Mike Greenberg explains how Rob Gronkowski signing with the Buccaneers makes a difficult offseason for the Patriots worse. (1:20)

No more Tom Brady. A change to their uniforms for the first time in 20 years. And now no more Rob Gronkowski. It really is a new era for the New England Patriots.

With that comes a tsunami of emotions for many, as Tuesday's news of Gronkowski's coming out of retirement to play for the Tampa Bay Buccaneers -- and the Patriots' agreeing to trade him and a seventh-round pick in the 2020 NFL draft for a fourth-rounder -- drove that point home.

First Brady, and now Gronk? It feels like a double-gut punch.

Whether the Patriots wind up in a better place without Brady remains to be seen, but Gronkowski falls into a different category. He was never going to be part of their 2020 plans.

That was as much because of Gronkowski as anything; he wasn't coming back to New England. As his agent, Drew Rosenhaus, told SportsCenter on Tuesday night, it wasn't until Brady landed in Tampa Bay that Gronkowski expressed a desire to come out of retirement. It was Tampa or nothing.

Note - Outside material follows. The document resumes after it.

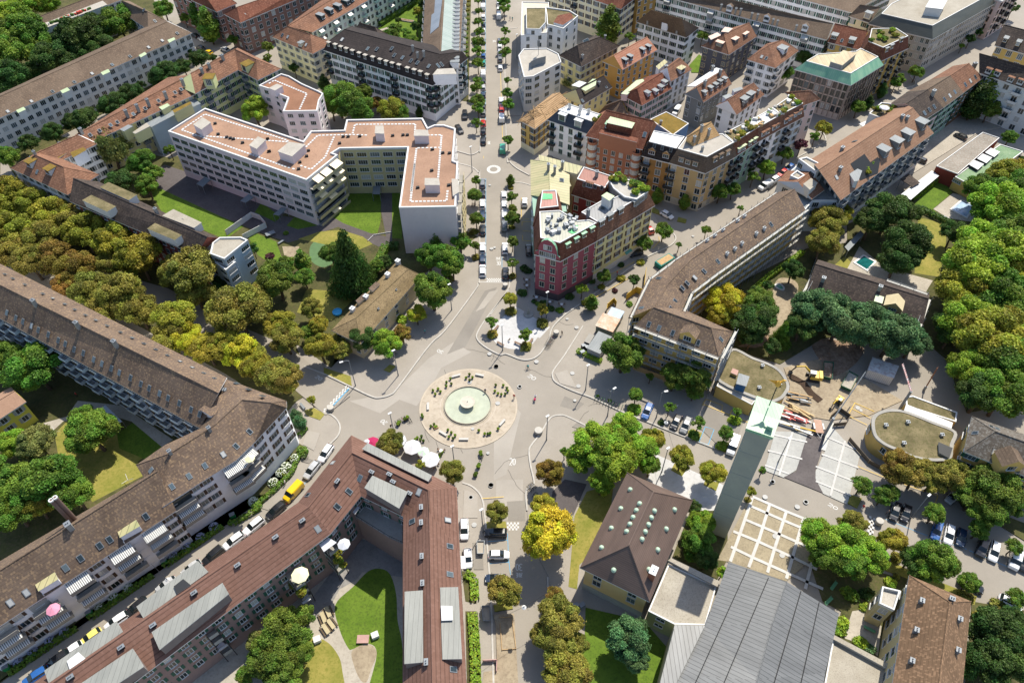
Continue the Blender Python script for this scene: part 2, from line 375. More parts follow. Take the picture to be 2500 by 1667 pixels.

So the Patriots weren't dealing from a position of strength when it came to trade compensation. Landing a fourth-round pick, albeit late in the round, is better than the alternative -- which would have been nothing.

The Patriots also faced a salary-cap crunch (they have about $1 million in space) that would have had to be addressed if they wanted to play hardball with Gronkowski and the Buccaneers in hopes of upping the compensation. In that scenario, they would have had to initially bring Gronkowski back on to their roster, which would mean clearing about $9 million in cap space.

Instead, they trade him directly off the reserve/retired list. No impact on the cap one way or the other.

In 2018, his final season in New England, Gronkowski was more effective as a blocker than a pass-catcher as he battled through injuries. Yes, he still came up with the big catch in the clutch moments -- his grab up the seam to set up the lone touchdown in Super Bowl LIII was epic -- but it wasn't the Gronk whom Patriots fans had been accustomed to seeing in his prime.

So in the end, Patriots coach Bill Belichick did what he often does with personnel decisions: stripped away the emotion and drilled down to the pure football ramifications.

Picking up a fourth-rounder for a player who wasn't part of the Patriots' plans is sound business. Even if it will hurt Patriots fans to see Gronkowski in a different uniform.